L’affaire des «Disparues de Perpignan» jugée 20 ans après
Deux femmes violées, assassinées et atrocement mutilées, une autre laissée pour morte ainsi qu’une tentative de viol entre 1997 et 1998 : vingt ans après, Jacques Rançon comparaît à partir d’aujourd’hui devant les assises, dans l’affaire dite des «disparues de Perpignan».
L’heure a sonné. «Le tueur de la gare» sera face à quelque trente-cinq témoins et une dizaine d’experts pendant les trois semaines d’audiences de cette affaire. La sombre histoire avait provoqué à la fin des années 1990 une véritable psychose.
«Il faut qu’il paye pour ce qu’il a fait, à ma fille, aux autres victimes, à moi, mon mari, ma famille», déclare en larmes Conception Gonzalez, mère de la dernière victime, Marie-Hélène, 22 ans, tuée le 16 juin 1998. «Il faut que l’on vive avec, avec cette haine. La paix on ne la retrouvera jamais. Il nous a détruit la vie, il nous a pris notre enfant (…) J’ai trop mal». Et de demander : «Pourquoi il a tué ma fille ?»
Poursuivi pour homicides volontaires, tentative d’homicide, viols et tentative de viol, Rançon, 58 ans, encourt la réclusion criminelle à perpétuité assortie d’une période de sûreté de 22 ans. Cet ancien cariste-magasinier originaire de Picardie, au lourd passé judiciaire, pourrait aussi se voir infliger une période de rétention de sûreté en fin de peine, car il était en état de récidive légale, ayant déjà été condamné en 1994 pour viol aggravé.
«L’enjeu, ce n’est pas la sentence. Mon client est terrorisé parce qu’il doit parler en public. Il a beaucoup de souvenirs qui s’effacent et il craint qu’il y ait des choses qu’il ne soit pas en capacité d’expliquer», souligne Me Xavier Capelet, défenseur de Rançon.
«C’est un pervers prenant du plaisir à faire souffrir»

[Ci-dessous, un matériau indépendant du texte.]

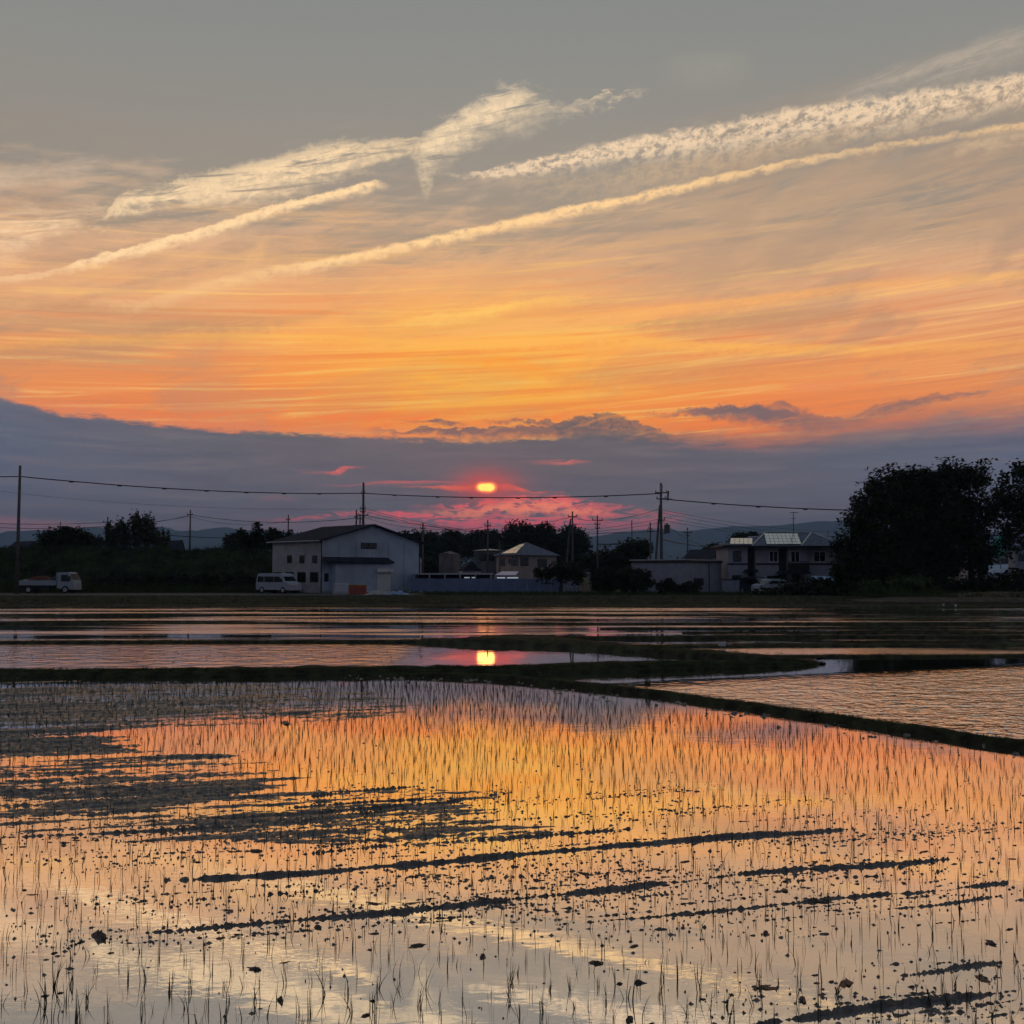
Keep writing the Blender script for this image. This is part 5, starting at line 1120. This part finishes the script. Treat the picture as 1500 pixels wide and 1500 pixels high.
# culvert rail, orange board, blue tarp, white box
cg = thing("culvert_rail", "low white railing over a concrete culvert beside the orange boards", "railing", (at(500, 870, 97)[0], 97, GZ))
fx = Face(at(489, 860, 97)[:2], at(510, 860, 97)[:2]); zt = fx.z_at(0, 855.5)
for k in range(8): part(fx.mb().box(k * fx.L / 7 - .025, k * fx.L / 7 + .025, 0, .05, 0, zt), "baluster", "whitetrim", cg)
part(fx.mb().box(-.03, fx.L + .03, -.002, .06, zt, zt + .06), "top_rail", "whitetrim", cg); part(fx.mb().box(-.03, fx.L + .03, .055, .1, zt * .35, zt * .42), "lower_rail", "whitetrim", cg)
part(fx.mb().box(-.1, fx.L * 1.0, -.4, .3, -.6, -.002), "culvert", "conc", cg)
ob = thing("board_stack", "orange-red boarded crate with a yellowish top beside the culvert railing", "crate", (at(522, 870, 97)[0], 97, GZ))
fx = Face(at(510.5, 860, 97)[:2], at(536, 860, 97)[:2]); zt = fx.z_at(0, 857.5)
for k in range(4): part(fx.mb().box(0, fx.L, 0, .5, .0 + k * zt / 4, (k + 1) * zt / 4 - .02), "board", "orange", ob)
part(fx.mb().box(-.02, fx.L + .02, -.02, .52, zt - .018, zt + .06), "lid", pm("yellow_painted_wood", (.30, .22, .05), .7, 3, .3), ob)
v = []
for i in range(10):
    for j in range(7): v.append((at(566, 874, 95)[0] + i * .24, 93.6 + j * .3, GZ + .02 + (.32 + .14 * math.sin(i * 1.9 + j) + .1 * math.sin(j * 2.2)) * math.sin(math.pi * (i + .5) / 10) * math.sin(math.pi * (j + .5) / 7)))
o = Mb(); o.v = v; o.f = [[i * 7 + j, (i + 1) * 7 + j, (i + 1) * 7 + j + 1, i * 7 + j + 1] for i in range(9) for j in range(6)]; o = o.build("tarpaulin", M["tarp"], None, smooth=True); tag(o, "crumpled blue tarpaulin on the grass in front of the warehouse", "tarpaulin")
o = Mb(); 
for i in range(10):
    for j in range(7): o.p(at(535, 876, 95)[0] + i * .28, 93.9 + j * .3, GZ - .02 + (.45 + .15 * math.sin(i * 2.3 + j)) * math.sin(math.pi * (i + .5) / 10) * math.sin(math.pi * (j + .5) / 7))
o.f = [[i * 7 + j, (i + 1) * 7 + j, (i + 1) * 7 + j + 1, i * 7 + j + 1] for i in range(9) for j in range(6)]; o = o.build("sand_heap", M["conc"], None, smooth=True); tag(o, "grey heap of gravel between the orange crate and blue tarpaulin", "heap")
q = gnd(1058, 945, .1); wb = thing("white_box", "small white plastic box on the far bund at the right", "box", (q[0], q[1], .1))
part(Mb((q[0], q[1], .08)).box(-.09, .09, -.08, .08, 0, .08), "body", "plastic", wb); part(Mb((q[0], q[1], .08)).box(-.10, .10, -.09, .09, .082, .10), "lid", "plastic", wb)
# planting markers near the mound: two white pots and a blue bag
for px, py, lab in ((1382, 888, "small white pot by the garden plot below the big trees, left of the blue-grey bag"), (1400, 889, "small white pot by the garden plot, right of the blue-grey bag")):
    q = gnd(px, py, GZ); m = Mb((q[0], q[1], GZ)); m.tube([(0, 0, 0), (0, 0, .16)], .06, 8, .08); tag(m.build("plant_pot", M["plastic"]), lab, "pot", "white pots in the garden plot")

# ------------------------------------------------------------------ trees
def leaves(n, P, size, flat=0.5):
    """n leaf-clump faces (bent quads) at points P"""
    a = rng.normal(size=(n, 3)); a[:, 2] *= flat; a /= np.linalg.norm(a, axis=1)[:, None] + 1e-9
    b = rng.normal(size=(n, 3)); b -= (a * b).sum(1)[:, None] * a; b /= np.linalg.norm(b, axis=1)[:, None] + 1e-9
    s = size * rng.uniform(.5, 1.3, n)[:, None]
    c = np.cross(a, b) * s * .3
    V = np.stack([P - a * s, P + b * s * .55 + c, P + a * s, P - b * s * .55 + c], 1).reshape(-1, 3)
    return V, np.arange(4 * n).reshape(-1, 4)
def crown_points(blobs, D, n, clump, sub=None):
    bl = []
    for cx, cy, rx, ry in blobs:
        c = at(cx, cy, D); k = D / F; bl.append((c[0], c[1], c[2], rx * k, ry * k))
    w = np.array([b[3] * b[4] for b in bl]) ; w = w / w.sum(); P = []
    for b, wi in zip(bl, w):
        m = max(20, int(n * wi)); ns = max(6, int(m / (sub or 45)))
        d = rng.normal(size=(ns, 3)); d /= np.linalg.norm(d, axis=1)[:, None]; r = rng.uniform(.15, 1, ns) ** .45
        S = d * r[:, None] * np.array([b[3], min(b[3], 4.5) * .8, b[4]]) + np.array(b[:3])
        k = rng.integers(0, ns, m); P.append(S[k] + np.clip(rng.normal(size=(m, 3)), -1.7, 1.7) * clump * rng.uniform(.6, 1.3, ns)[k][:, None])
    return np.concatenate(P), bl
def tree(name, label, D, blobs, base, n, size=.22, clump=.5, mat="leaf", cat="tree", group=None, limbs=6, trunk=.28, z0=GZ, sub=None, top=None):
    b = at(base, 860, D); t = thing(name, label, cat, (b[0], D, z0), group)
    P, bl = crown_points(blobs, D, n, clump, sub); P = P[P[:, 2] > z0 + .05]
    V, f = leaves(len(P), P, size); np_mesh("crown", V, f, M[mat], t, origin=(b[0], D, z0))
    big = max(bl, key=lambda q: q[3] * q[4]); h0 = max(z0 + .4, big[2] - big[4] * .5)
    m = Mb(); mid = (b[0] + (big[0] - b[0]) * .4 + rnd.gauss(0, .1), D, z0 + (h0 - z0) * .55); tp = (big[0], D, h0)
    m.tube([(b[0], D, z0 - .1), mid, tp], trunk, 8, trunk * .6)
    for k in range(limbs):
        q = bl[k % len(bl)]; e = (q[0] + rnd.uniform(-.55, .55) * q[3], q[1] + rnd.uniform(-.5, .5) * min(q[3], 3), q[2] + rnd.uniform(-.1, .7) * q[4])
        s_ = tp if k % 2 else tuple(mid[i] * .4 + tp[i] * .6 for i in range(3)); c = tuple((s_[i] + e[i]) / 2 + rnd.gauss(0, .15) for i in range(3))
        m.tube([s_, c, e], trunk * .4, 5, .03)
    m.build("trunk", M["bark"], t, smooth=True); return t
# the big dark trees at the right
BT = "big dark trees at the right"
tree("broadleaf_tree", "big dark round-headed tree at the left of the right-hand grove, overhanging the house's end", 92, [(1290, 770, 52, 58), (1262, 808, 38, 42), (1285, 735, 26, 30), (1310, 712, 26, 24), (1250, 835, 26, 26), (1300, 822, 48, 40), (1240, 800, 14, 20)], 1290, 22000, .19, .50, group=BT, trunk=.4, limbs=12, sub=150)
tree("broadleaf_tree", "tallest dark dense tree in the middle of the right-hand grove", 94, [(1365, 748, 62, 48), (1350, 710, 34, 20), (1400, 706, 28, 16), (1340, 800, 60, 50), (1392, 692, 14, 12), (1398, 800, 56, 48), (1412, 698, 8, 12), (1330, 735, 40, 40)], 1360, 34000, .19, .50, group=BT, trunk=.45, limbs=14, sub=150)
tree("broadleaf_tree", "dark tree with ragged top knots and sky holes, right part of the grove", 95, [(1430, 722, 22, 36), (1395, 735, 26, 36), (1440, 690, 13, 14), (1440, 760, 26, 32), (1420, 790, 30, 34), (1458, 745, 14, 24)], 1425, 4800, .18, .46, group=BT, trunk=.35, limbs=10, sub=90)
tree("broadleaf_tree", "open airy tree with thin crown cut by the right edge of the picture", 90, [(1490, 715, 34, 34), (1520, 750, 40, 50), (1480, 760, 26, 32), (1462, 735, 14, 20), (1496, 690, 20, 12), (1480, 795, 20, 20)], 1506, 5200, .19, .38, group=BT, trunk=.30, limbs=16, sub=30)
tree("shrub", "dark undergrowth shrub below the right-hand grove's airy tree", 93, [(1440, 868, 40, 20), (1490, 866, 30, 26), (1400, 866, 40, 18)], 1440, 9000, .2, .4, cat="shrub", trunk=.1, limbs=4)
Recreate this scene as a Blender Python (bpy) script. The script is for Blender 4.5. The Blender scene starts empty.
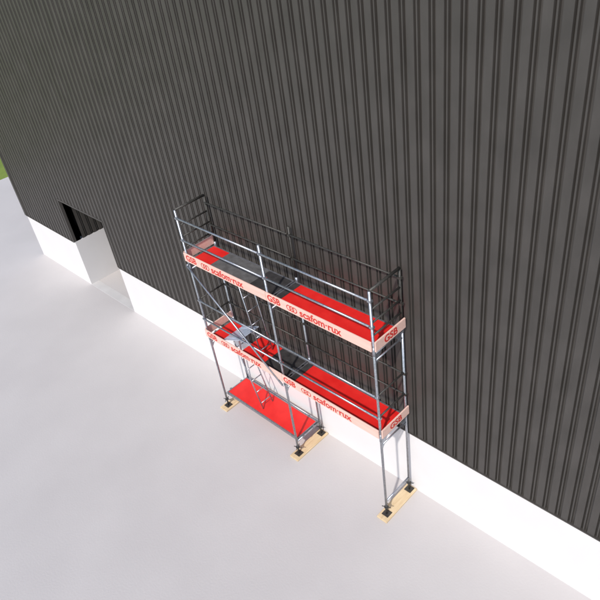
import bpy, bmesh, math, random
from mathutils import Matrix, Vector
random.seed(3)
S=bpy.context.scene
# ---------------------------------------------------------------- dimensions
L=2.425; W=0.73; H1=2.25; H2=4.25; HT=5.40
YW=0.84            # plinth face
HP=1.64            # plinth height
XL=-11.6; XR=34.0; HB=12.5; DEPTH=24.0
DX0,DX1,DZ=-8.1,-5.5,3.13
# ---------------------------------------------------------------- materials
def new_mat(name):
    m=bpy.data.materials.new(name); m.use_nodes=True
    nt=m.node_tree; return m,nt,nt.nodes["Principled BSDF"]
def noise_mat(name,c1,c2,scale=5,rough=.6,metal=0,bump=0,bscale=None,detail=6,stretch=None,rvar=0.1,spec=None,coat=0):
    m,nt,b=new_mat(name); N=nt.nodes; K=nt.links
    tc=N.new("ShaderNodeTexCoord"); mp=N.new("ShaderNodeMapping"); K.new(tc.outputs["Object"],mp.inputs[0])
    if stretch: mp.inputs["Scale"].default_value=stretch
    n=N.new("ShaderNodeTexNoise"); n.inputs["Scale"].default_value=scale; n.inputs["Detail"].default_value=detail
    K.new(mp.outputs[0],n.inputs["Vector"])
    r=N.new("ShaderNodeValToRGB"); r.color_ramp.elements[0].position=.3; r.color_ramp.elements[1].position=.7
    r.color_ramp.elements[0].color=(*c1,1); r.color_ramp.elements[1].color=(*c2,1)
    K.new(n.outputs["Fac"],r.inputs[0]); K.new(r.outputs[0],b.inputs["Base Color"])
    mr=N.new("ShaderNodeMapRange"); mr.inputs["To Min"].default_value=rough-rvar; mr.inputs["To Max"].default_value=rough+rvar
    K.new(n.outputs["Fac"],mr.inputs[0]); K.new(mr.outputs[0],b.inputs["Roughness"])
    b.inputs["Metallic"].default_value=metal
    if spec is not None: b.inputs["Specular IOR Level"].default_value=spec
    if coat: b.inputs["Coat Weight"].default_value=coat
    if bump:
        n2=N.new("ShaderNodeTexNoise"); n2.inputs["Scale"].default_value=bscale or scale*6; n2.inputs["Detail"].default_value=5
        K.new(mp.outputs[0],n2.inputs["Vector"])
        bp=N.new("ShaderNodeBump"); bp.inputs["Strength"].default_value=bump; bp.inputs["Distance"].default_value=.01
        K.new(n2.outputs["Fac"],bp.inputs["Height"]); K.new(bp.outputs[0],b.inputs["Normal"])
    return m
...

Moktaria Chaïb et Marie-Hélène Gonzales ont été retrouvées mortes en 1997 et 1998. Leur seul tort est d’avoir croisé le chemin de Jacques Rançon, véritable prédateur sexuel. Mokhtaria Chaïb avait 19 ans, de grands yeux noirs, des cheveux qui tombaient en boucles brunes sur ses épaules. Lorsqu’elle a été retrouvée, dans le terrain vague du boulevard Nungesser et Coli, sous le gros château d’eau de brique rouge, le corps nu était écartelé et comme écorché. Les seins découpés, les parties génitales aussi. L’horrible scénario ne s’arrête pas là puisque le 26 juin 1998, des pompiers découvrent le corps de Marie-Hélène Gonzalez, entièrement dénudé, près du péage de l’autoroute A9. Elle aussi a été horriblement mutilée, au thorax, et entre les jambes. Mais en plus, on lui a sectionné les mains et la tête.
«C’est un pervers prenant du plaisir à faire souffrir», souligne pour sa part l’avocat des parties civiles, Étienne Nicolau. «Ce sadique aurait pu s’en tirer sans les progrès de la science».
La clé de l’énigme
Il aura fallu un changement de technique dans les analyses de l’ADN pour faire tomber le masque. Rançon a fini par avouer au bout de sa garde à vue.
Il a expliqué avoir découpé les seins et les parties sexuelles de Moktaria parce qu’il ne voulait pas laisser de traces. Un chirurgien péruvien au diplôme douteux avait été longtemps soupçonné d’avoir commis ces mutilations, avant de bénéficier d’un non-lieu et de mourir étranglé en juin 2012 à Valence (Espagne).
Le verdict du nouveau procès est attendu le 26 mars devant la cour d’assises des Pyrénées-Orientales.
Portrait d’un prédateur sexuel
Jacques Rançon a 58 ans et il est né à Hailles, petit village de Picardie. Son père meurt en 1979, il fait alors une découverte marquante. Il apprend qu’il a 15 frères et sœurs d’une première union. Dont une fille que le père touchait d’un peu trop près. Sa première tentative de viol remonte à ses 26 ans. Il coince une fille du village dans un bois avec un ami. Il se précipite sur elle et tente de la déshabiller. Mais celle-ci ne se laisse pas faire, alors il commence à l’étrangler. Elle parvient à s’enfuir… Cette scène, Rançon la reproduira presque à l’infini, comme si ce viol raté avait été pour lui le comble de l’excitation.